Als der Krieg anfing habe ich zusammen mit meiner Freundin Kyiw verlassen; aber schon nach zwei Tagen wollte ich wieder zurückkehren. Schließlich habe ich begonnen, mit Radio France zusammen zu arbeiten."
Pascha Jurov, Theaterregisseur
"Mir ist bewusst geworden, dass ich möglichst nah am Geschehen sein muss, um selbst das Ausmaß der Zerstörung und der Gefahr zu begreifen und zu fühlen. Nicht, dass ich irgendetwas beeinflussen kann, aber für mich ist es äußerst wichtig und notwendig, da zu sein und Zeuge dessen zu sein, was geschieht.
Ich habe Opfer gesehen, in Butscha ich habe tote Menschen auf der Straße gesehen. Das ist nicht bloß eine Beobachtung, das sind auch nicht die Bilder, die man auf dem Handy oder dem Computer sieht, die schon grausam genug sind. Das ist ein Gefühl, das in deinen Körper eindringt, das sich visuell und taktil in das Innere hineinfrisst, und dein Körper braucht Zeit, um es zu verarbeiten.
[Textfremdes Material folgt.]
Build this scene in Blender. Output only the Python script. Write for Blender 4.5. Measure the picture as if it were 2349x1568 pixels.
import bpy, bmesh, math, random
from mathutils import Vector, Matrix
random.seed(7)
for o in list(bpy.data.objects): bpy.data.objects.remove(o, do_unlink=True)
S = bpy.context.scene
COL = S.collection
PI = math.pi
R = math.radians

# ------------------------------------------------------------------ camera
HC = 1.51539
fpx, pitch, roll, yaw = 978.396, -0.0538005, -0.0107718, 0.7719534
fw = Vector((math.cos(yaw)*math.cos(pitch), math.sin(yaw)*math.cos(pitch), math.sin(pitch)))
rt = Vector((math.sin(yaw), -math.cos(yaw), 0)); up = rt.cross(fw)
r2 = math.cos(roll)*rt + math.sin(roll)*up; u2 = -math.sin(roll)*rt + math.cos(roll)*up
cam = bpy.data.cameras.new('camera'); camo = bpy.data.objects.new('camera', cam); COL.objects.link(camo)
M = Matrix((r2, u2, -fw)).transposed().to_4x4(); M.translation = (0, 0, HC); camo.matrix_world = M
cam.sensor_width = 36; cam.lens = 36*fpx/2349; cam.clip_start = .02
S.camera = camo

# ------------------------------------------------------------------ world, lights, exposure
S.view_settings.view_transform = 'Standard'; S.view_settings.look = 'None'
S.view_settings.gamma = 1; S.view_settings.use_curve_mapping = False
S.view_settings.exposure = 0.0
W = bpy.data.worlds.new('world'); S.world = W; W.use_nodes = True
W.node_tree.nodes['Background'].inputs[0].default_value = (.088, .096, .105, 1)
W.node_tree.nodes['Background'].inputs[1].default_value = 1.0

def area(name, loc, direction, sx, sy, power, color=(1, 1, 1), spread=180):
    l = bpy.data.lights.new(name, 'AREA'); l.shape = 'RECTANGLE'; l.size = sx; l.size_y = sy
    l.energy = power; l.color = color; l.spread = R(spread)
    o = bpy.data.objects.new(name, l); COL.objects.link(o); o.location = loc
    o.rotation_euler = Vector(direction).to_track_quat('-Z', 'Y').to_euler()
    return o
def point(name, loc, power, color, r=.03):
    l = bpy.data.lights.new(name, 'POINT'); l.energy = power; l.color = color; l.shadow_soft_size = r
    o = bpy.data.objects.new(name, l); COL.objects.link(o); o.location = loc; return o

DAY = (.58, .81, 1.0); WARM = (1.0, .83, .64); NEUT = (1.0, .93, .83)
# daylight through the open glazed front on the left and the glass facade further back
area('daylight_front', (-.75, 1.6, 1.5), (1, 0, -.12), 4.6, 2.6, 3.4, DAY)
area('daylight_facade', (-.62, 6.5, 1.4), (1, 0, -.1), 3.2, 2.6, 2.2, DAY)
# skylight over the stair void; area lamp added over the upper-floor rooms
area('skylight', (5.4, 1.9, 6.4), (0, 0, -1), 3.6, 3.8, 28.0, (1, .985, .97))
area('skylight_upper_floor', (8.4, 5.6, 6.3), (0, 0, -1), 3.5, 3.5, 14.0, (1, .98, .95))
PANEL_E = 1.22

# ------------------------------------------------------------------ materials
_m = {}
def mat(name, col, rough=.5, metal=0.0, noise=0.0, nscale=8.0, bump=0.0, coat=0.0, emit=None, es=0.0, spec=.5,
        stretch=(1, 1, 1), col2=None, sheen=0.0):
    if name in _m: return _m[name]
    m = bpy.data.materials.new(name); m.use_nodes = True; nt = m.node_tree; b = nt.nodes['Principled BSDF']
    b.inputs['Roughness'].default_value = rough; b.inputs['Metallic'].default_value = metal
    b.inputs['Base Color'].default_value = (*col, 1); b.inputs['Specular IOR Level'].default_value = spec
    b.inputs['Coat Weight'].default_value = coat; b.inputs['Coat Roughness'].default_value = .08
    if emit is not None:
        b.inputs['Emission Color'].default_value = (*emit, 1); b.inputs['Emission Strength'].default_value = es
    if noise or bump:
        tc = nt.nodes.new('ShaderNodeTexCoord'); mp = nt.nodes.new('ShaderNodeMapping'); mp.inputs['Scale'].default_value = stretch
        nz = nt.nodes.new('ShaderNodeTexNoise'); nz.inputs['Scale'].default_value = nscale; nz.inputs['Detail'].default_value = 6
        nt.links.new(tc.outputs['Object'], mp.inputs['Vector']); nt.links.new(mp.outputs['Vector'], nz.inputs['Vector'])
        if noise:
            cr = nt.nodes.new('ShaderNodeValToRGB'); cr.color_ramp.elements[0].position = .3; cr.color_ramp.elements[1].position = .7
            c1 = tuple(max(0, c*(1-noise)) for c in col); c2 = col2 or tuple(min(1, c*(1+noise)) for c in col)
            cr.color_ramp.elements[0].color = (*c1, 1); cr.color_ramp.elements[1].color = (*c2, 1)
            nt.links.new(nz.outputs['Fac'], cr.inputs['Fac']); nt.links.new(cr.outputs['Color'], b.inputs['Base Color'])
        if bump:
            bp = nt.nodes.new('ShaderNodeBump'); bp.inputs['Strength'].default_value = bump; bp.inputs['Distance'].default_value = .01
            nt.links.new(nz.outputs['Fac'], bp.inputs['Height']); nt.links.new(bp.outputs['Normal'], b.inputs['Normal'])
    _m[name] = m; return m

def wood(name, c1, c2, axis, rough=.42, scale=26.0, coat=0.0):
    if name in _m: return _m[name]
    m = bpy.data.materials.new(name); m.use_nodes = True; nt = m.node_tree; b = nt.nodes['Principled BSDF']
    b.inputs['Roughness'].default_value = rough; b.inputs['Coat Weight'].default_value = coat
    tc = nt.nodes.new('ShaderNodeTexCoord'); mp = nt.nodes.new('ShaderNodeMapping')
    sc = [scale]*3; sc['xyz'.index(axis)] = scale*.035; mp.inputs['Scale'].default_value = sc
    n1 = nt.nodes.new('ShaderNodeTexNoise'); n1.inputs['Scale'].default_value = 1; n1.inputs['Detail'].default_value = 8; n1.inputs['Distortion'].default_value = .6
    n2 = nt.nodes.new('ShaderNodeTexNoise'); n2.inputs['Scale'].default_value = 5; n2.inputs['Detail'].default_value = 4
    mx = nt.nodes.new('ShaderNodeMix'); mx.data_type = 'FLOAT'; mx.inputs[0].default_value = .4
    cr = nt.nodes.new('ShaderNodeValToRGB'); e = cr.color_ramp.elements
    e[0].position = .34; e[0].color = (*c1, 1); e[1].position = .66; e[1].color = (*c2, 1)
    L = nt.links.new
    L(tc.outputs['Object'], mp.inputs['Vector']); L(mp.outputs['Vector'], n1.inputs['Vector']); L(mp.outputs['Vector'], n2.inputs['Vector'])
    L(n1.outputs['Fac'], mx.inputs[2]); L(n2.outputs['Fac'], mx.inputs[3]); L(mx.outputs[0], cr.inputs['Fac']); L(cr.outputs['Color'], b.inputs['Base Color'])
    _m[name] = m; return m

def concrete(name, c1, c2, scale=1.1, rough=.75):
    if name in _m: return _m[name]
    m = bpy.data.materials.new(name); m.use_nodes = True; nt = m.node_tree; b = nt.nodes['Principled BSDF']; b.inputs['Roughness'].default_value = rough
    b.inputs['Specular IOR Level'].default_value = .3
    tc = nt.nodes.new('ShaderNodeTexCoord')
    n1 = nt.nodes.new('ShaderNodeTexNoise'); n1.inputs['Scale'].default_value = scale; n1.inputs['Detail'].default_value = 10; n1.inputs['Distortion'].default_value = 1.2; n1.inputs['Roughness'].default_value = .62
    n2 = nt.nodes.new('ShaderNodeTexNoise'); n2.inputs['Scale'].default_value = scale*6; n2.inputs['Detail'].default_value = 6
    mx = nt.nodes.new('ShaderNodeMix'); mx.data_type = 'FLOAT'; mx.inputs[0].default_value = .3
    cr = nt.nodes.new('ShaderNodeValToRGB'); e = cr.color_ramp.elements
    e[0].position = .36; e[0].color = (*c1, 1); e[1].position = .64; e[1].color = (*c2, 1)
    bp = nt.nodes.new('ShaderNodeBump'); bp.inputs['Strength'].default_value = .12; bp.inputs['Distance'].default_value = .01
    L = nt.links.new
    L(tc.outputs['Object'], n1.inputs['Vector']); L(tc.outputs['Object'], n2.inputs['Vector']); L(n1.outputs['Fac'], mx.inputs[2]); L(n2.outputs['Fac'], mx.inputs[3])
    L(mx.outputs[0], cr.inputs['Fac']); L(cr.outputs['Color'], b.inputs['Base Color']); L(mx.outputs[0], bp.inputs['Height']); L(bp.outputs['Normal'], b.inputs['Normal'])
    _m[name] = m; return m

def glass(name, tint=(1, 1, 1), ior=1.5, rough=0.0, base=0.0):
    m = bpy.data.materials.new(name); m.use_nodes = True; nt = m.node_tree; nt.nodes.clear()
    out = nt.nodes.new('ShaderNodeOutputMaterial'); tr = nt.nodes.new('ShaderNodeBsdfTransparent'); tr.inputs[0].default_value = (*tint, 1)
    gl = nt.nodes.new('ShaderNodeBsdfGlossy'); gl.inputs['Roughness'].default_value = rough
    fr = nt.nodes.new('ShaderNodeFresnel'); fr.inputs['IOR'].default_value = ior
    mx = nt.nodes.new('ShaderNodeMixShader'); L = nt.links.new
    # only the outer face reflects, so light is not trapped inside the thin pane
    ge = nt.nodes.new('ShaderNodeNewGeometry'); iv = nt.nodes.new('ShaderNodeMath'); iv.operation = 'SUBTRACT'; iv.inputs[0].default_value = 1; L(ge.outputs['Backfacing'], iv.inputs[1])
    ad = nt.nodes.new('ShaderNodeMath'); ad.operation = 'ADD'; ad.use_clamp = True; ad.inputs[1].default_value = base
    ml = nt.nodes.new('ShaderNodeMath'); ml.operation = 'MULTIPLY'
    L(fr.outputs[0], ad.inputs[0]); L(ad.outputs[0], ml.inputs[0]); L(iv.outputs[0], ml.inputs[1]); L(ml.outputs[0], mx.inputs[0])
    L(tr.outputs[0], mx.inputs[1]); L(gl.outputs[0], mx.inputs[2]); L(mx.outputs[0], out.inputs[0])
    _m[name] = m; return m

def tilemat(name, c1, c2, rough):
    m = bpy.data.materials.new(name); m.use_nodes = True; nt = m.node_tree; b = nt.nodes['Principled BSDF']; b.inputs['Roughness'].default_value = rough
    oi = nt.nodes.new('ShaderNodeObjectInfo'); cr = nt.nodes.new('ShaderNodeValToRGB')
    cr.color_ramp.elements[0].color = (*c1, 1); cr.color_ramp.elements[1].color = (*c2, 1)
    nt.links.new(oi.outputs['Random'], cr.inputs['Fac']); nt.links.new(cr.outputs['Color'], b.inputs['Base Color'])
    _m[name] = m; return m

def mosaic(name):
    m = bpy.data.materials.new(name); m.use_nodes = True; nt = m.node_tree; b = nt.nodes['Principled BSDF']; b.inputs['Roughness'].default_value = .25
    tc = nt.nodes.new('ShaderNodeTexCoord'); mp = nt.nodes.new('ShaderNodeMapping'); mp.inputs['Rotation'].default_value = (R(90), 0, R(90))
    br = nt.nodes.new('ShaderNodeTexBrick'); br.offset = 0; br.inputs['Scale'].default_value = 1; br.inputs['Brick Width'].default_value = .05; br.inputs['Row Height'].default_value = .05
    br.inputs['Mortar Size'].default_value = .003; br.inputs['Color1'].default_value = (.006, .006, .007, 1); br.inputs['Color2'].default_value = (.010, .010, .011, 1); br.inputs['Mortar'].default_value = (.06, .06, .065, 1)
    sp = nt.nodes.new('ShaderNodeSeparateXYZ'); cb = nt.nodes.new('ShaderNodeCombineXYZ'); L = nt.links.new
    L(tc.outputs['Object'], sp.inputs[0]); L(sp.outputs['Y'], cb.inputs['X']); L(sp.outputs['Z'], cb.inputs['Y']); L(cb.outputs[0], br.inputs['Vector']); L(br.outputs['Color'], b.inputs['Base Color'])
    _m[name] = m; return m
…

Man erlebt das Leid physisch mit. Diesen Montag sind wir in Rubischne angekommen; Wir haben ein Theater gesucht, wo sich die Menschen versteckt hatten. In dem Moment, als wir ins Theater hineingegangen sind, begann ein Artilleriebeschuss. Ein Geschoss traf das Nebengebäude. Die Wände wackelten, Wir wussten nicht, wo das Geschoss als nächstes einschlagen würde. Ich hatte große Angst. In dem Moment, als wir das Gebäude verlassen wollten, explodierte es mehrmals ganz in unserer Nähe. Beim zweiten Versuch, als es zwei, drei Minuten lang ruhig war, sind wir sehr schnell aus dem Gebäude zu den Autos gerannt, haben ungefähr mit 130 km/h die Stadt verlassen und sind nach Severodonetsk gefahren.
Ich habe in letzter Zeit oft von Menschen, die sich geweigert haben, in einen Luftschutzbunker zu gehen, den Satz gehört: "Zuhause wird man von den eigenen Wänden geschützt."
Dieses Gefühl gibt mir der Donbass: Das ist mein zu Hause
hier fühle ich mich von den Steppen geschützt, von der Weite und dem Horizont, der mich umgibt.
Mit dem Ort verbindet mich eine Art Seelenverwandtschaft, trotz der Gefahr durch das Kriegsgeschehen.
Jeden Abend, wenn ich aus Severodonetsk oder Liman oder Avdiivka zurückkehre, sehe ich eine unglaubliche Sonne über dieser grünen Steppe: diese Schönheit beflügelt mich."